Pep Guardiola, right, would bear witness to Samir Nasri's difficult nature. Oli Scarff / AFP
Pep Guardiola, right, would bear witness to Samir Nasri's difficult nature. Oli Scarff / AFP

So who dares take on the mix of mavericks and mercurials trying to break the Istanbul powerbase in a league where there is money and plenty of talent?

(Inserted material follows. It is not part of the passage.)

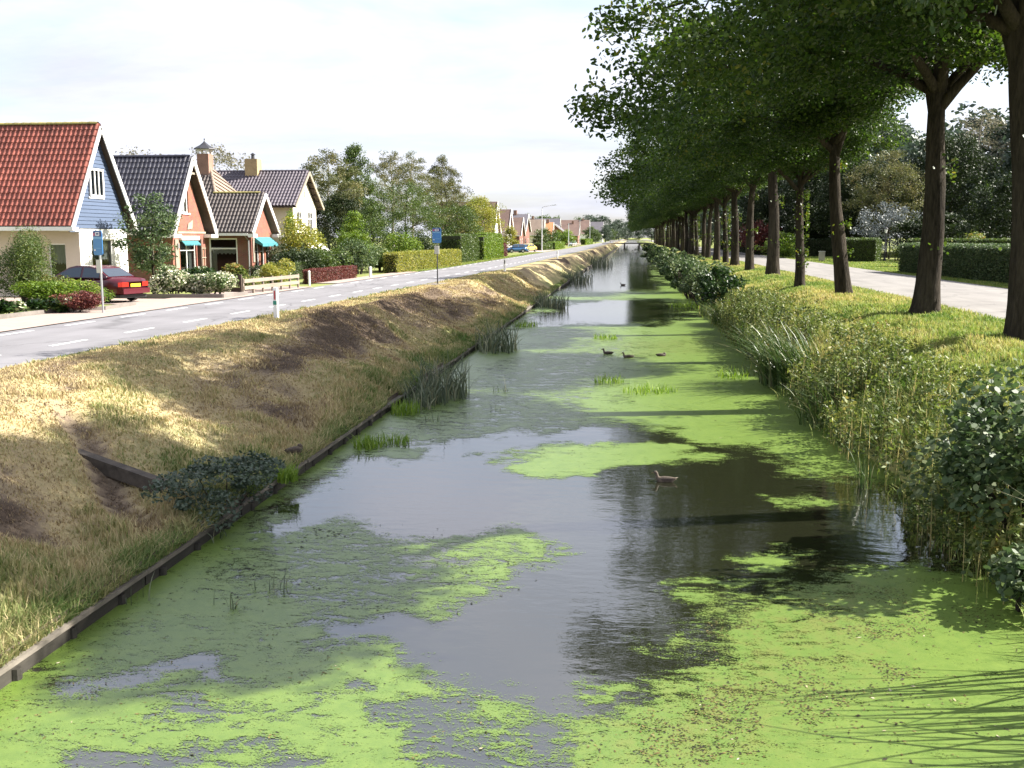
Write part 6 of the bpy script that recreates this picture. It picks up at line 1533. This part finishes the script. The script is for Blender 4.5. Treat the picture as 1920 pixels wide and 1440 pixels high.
# right hedges
hedge('clipped_hedge', 'square dark hedge with shaggy sunlit top beside the lantern', 22.0, 112, 25.6, 110.5, 3.0, 2.25, 'mid_leaf', 570, .13, 330, spikes=900)
hedge('clipped_hedge', 'long dark hedge with pale sunlit top along the lane', 20.2, 77.5, 21.6, 51.0, 1.5, 1.95, 'alder_leaf', 571, .12, 420, jit=.07)
hedge('clipped_hedge', 'second hedge line behind the long hedge', 24, 92, 34, 84, 1.2, 2.3, 'mid_leaf', 572, .15, 220)
hedge('clipped_hedge', 'dark garden hedge across the lawn behind the oak trunks', 19.5, 138, 27, 140, 1.5, 2.2, 'dark_leaf', 573, .25, 90)
shrub('rose_bush', 'pink flowering bush behind the long hedge', 'bush', (30.5, 96, 0), 1.5, 1.3, 3.0, 1600, .18, 'herb_leaf', 574, 7, 'oval')
shrub('rose_bush', 'flowering shrub on the lawn left of the forked oak', 'bush', (24.6, 92, 0), .9, .8, 2.2, 1400, .14, 'alder_leaf', 575, 6, 'oval')
shrub('green_bush', 'small shrub at the foot of the lantern post', 'bush', (27.8, 112, 0), .9, .8, 1.8, 1200, .16, 'mid_leaf', 576, 6)
hedge('garden_border', 'dark planting bed edge beside the right-hand lane far off', 19.2, 150, 19.5, 230, 2.0, 2.0, 'dark_leaf', 577, .4, 22)

# ---- alder and willow bushes along the right waterline
GW_ = 'bushes along the right waterline'
for i, (x, y, rx, h, n, lf, lb) in enumerate([
        (5.15, 13.5, 1.35, 2.2, 6500, .095, 'glossy leaved bush hanging over the water at the right edge'),
        (4.7, 55.0, 1.2, 2.2, 2600, .14, 'dark glossy bush ending the waterline shrubs, nearest of the cluster'),
        (4.2, 61.0, 1.4, 2.3, 3000, .14, 'rounded pale green alder bush second along the waterline'),
        (4.0, 68.0, 1.5, 2.4, 3000, .15, 'third alder bush along the right waterline'),
        (3.9, 77.0, 1.5, 2.3, 2600, .17, 'fourth alder bush along the right waterline'),
        (4.0, 90.0, 1.6, 2.2, 2200, .2, 'fifth, smaller looking alder bush on the waterline'),
        (4.0, 110.0, 1.7, 2.2, 1800, .26, 'sixth alder bush on the right waterline'),
        (4.0, 138.0, 2.0, 2.4, 1500, .32, 'seventh, far alder bush on the right waterline'),
        (4.0, 180.0, 2.4, 2.4, 1300, .45, 'far bush on the right waterline before the bridge')]):
    shrub('alder_bush', lb, 'bush', (x, y, WATER + .2), rx, rx * (1.3 if i else 1.15), h, n, lf, 'gloss_leaf' if i == 1 else 'alder_leaf', 600 + i, 26, 'oval', .4, GW_, 14, .8, loose=1)
# leafy sprout in front of the near bush: upright shoot with big leaves
shrub('alder_bush', 'low ivy-like trailing shoots at the water beside the glossy bush', 'bush', (4.35, 11.4, WATER + .05), .5, .8, .8, 700, .09, 'alder_leaf', 615, 6, 'oval', .4, GW_, 4, .8)
shrub('bramble', 'dark blue-green bramble at the timber edge below the old drain', 'bush', (-5.75, 13.6, WATER + .1), .8, 1.05, .8, 3600, .06, 'blue_leaf', 616, 22, 'oval', loose=1)
# ---- sedge clumps (long arching blades)
def sedge(label, x, y, z, n, h, w, mat, seed, spread=.5, lean=(.2, 1.0), name='sedge_clump', cat='sedge', group=None, side=None, sq=1.0):
    rg = np.random.default_rng(seed); a = rg.uniform(0, 6.283, n); r = spread * rg.uniform(0, 1, n) ** .6
    B = np.stack([x + r * np.cos(a), y + r * np.sin(a) * sq, np.full(n, z)], 1); hh = h * rg.uniform(.35, 1.12, n)
    me = blade_mesh(name, B - np.array([x, y, z]), hh, w, rg.uniform(lean[0], lean[1], n), rg, np.clip(rg.beta(1.3, 2.2, n) * 1.15, 0, 1), 1.1, 4, side)
    o = link(name, me, M[mat], loc=(x, y, z)); return tag(o, label, cat, group)
GS = 'sedge and reed clumps at the water'
sedge('large sedge clump with shiny arching leaves on the right waterline', 4.55, 28.6, -1.55, 620, 1.9, .042, 'sedge_blade', 620, .95, (.25, 1.1), group=GS, side=3.4, sq=1.5)
sedge('second, smaller sedge clump further along the right waterline', 4.6, 48.5, -1.5, 300, 1.4, .035, 'sedge_blade', 621, .9, (.25, 1.1), group=GS, side=3.4, sq=1.6)
sedge('ragged grey-green sedge overhanging the water between pool and large clump', 4.4, 22.5, -1.55, 160, 1.3, .03, 'sedge_blade', 625, .7, (.3, 1.2), group=GS, side=3.4, sq=1.8)
sedge('ragged sedge beyond the large clump on the right waterline', 4.6, 37, -1.5, 180, 1.3, .035, 'sedge_blade', 626, .8, (.3, 1.2), group=GS, side=3.4, sq=2.0)
sedge('small upright tuft of green blades in the dark pool by the right bank', 3.85, 16.9, WATER, 26, .75, .022, 'sedge_blade', 622, .14, (.05, .5), group=GS)
sedge('tall sedge clump on the near right bank outside the picture', 4.9, 9.2, -1.5, 60, 2.5, .045, 'sedge_blade', 623, .7, (.1, .8), group=GS, side=3.3, sq=1.3)
sedge('second tall sedge outside the picture on the near right bank', 4.9, 7.9, -1.5, 70, 2.4, .045, 'sedge_blade', 624, .7, (.1, .8), group=GS, side=3.3, sq=1.2)
for i, (x, y, n, h, sp, lb) in enumerate([(-4.8, 25.6, 240, 1.3, .7, 'dense dark reed clump nearest along the left edge'), (-5.0, 24.2, 120, .9, .5, 'thin outer reeds before the nearest left reed clump'), (-4.8, 36.5, 230, 1.3, .8, 'second dense reed clump on the left edge'), (-4.8, 60.5, 260, 1.25, 1.1, 'third reed clump on the left edge, beside the bright water'), (-5.3, 96, 320, 1.5, 1.8, 'far reed clump on the left edge'), (-5.4, 150, 320, 2.2, 2.8, 'farthest reed clump on the left edge')]):
    sedge(lb, x, y, WATER, n, h, .03 + .0002 * y, 'reed_blade', 630 + i, sp, (.05, 1.0), 'reed_clump', 'reeds', GS, sq=1.6)
for i, (px, py, n, h, sp, lb) in enumerate([(690, 838, 170, .32, .3, 'bright grass tuft at the foot of the left edging'), (760, 775, 200, .38, .35, 'bright grass tuft by the left edging before the reeds'), (740, 830, 110, .28, .35, 'loose grass shoots standing in the duckweed off the left edging'), (540, 925, 160, .34, .16, 'bright green grass cushion on the end of the edging'), (985, 612, 140, .4, .6, 'bright grass by the second reed clump'), (905, 650, 140, .4, .5, 'bright grass between the two near reed clumps'),
        (1135, 635, 110, .28, .5, 'small bright grass patch in mid canal before the ducks'), (1140, 716, 100, .30, .45, 'left yellow-green grass patch standing in the duckweed'), (1205, 735, 150, .30, .55, 'middle yellow-green grass patch standing in the duckweed'), (1250, 735, 50, .24, .3, 'small right yellow-green grass patch standing in the duckweed'), (1375, 708, 90, .35, .45, 'grass patch in the duckweed by the large sedge'), (1290, 575, 200, .4, 1.2, 'grassy weed strip off the right waterline bushes')]):
    p = G(px, py, WATER); sedge(lb, float(p[0]), float(p[1]), WATER if i != 3 else -1.4, n, h, .014 + .0003 * p[1], 'water_grass', 650 + i, sp, (.1, .8), 'water_grass', 'grass', 'grass tufts in the canal', sq=1.3)
# sparse broken reed stems in the foreground water
def stems(label, px, py, n, h, seed, spread=.25, mat='reed_blade'):
    p = G(px, py, WATER); sedge(label, float(p[0]), float(p[1]), WATER, n, h, .016, mat, seed, spread, (.05, 1.4), 'broken_reeds', 'reeds', 'broken reed stems in the water')
stems('few broken reed leaves in the shaded duckweed, front left', 500, 1110, 11, .38, 670, .28); stems('thin reed shoots near the left edging in front', 420, 1140, 7, .32, 671, .16); stems('reed shoots leaning off the edging corner', 400, 1010, 16, .42, 672, .25)
stems('sparse reed shoots by the edging near the left frame', 250, 1130, 6, .35, 673, .3); stems('two pale stems at the edging in the lower left', 80, 1225, 5, .3, 674, .1, 'dry_blade'); stems('broken dark reeds past the pool on the left', 945, 735, 9, .45, 675, .3)
stems('dark broken reeds by the left tufts', 810, 790, 9, .45, 676, .3); stems('dark reed stubs off the nearest reed clump', 930, 770, 7, .35, 677, .25); stems('dark dead stalks beside the large sedge', 1400, 705, 12, .5, 678, .3, 'litter')
stems('dead pale leaves bent into the water at the large sedge', 1470, 730, 9, .5, 679, .25, 'dry_blade')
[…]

Some famous names have been linked with the vacancy on the bench following Calimbay’s exit, from Fabio Capello to Roberto Carlos.

In the meantime, the likes of Nasri, Eto’o, and a Menez who has been prevented from making any impact so far by injury must sit through a weekend in which, as usual, the Super Lig’s main attraction is in the country’s principal city.

It is the first of the season’s big Istanbul derbies.

Champions Besiktas, reinforced this summer by the warriors Pepe, from Real Madrid, and Gary Medel, from Inter, travel on Saturday to Fenerbahce, where the home team - a sluggish eighth in the table - have their own concerns about keeping up with the heavyweights, with Galatsaray and Besiktas setting the early pace.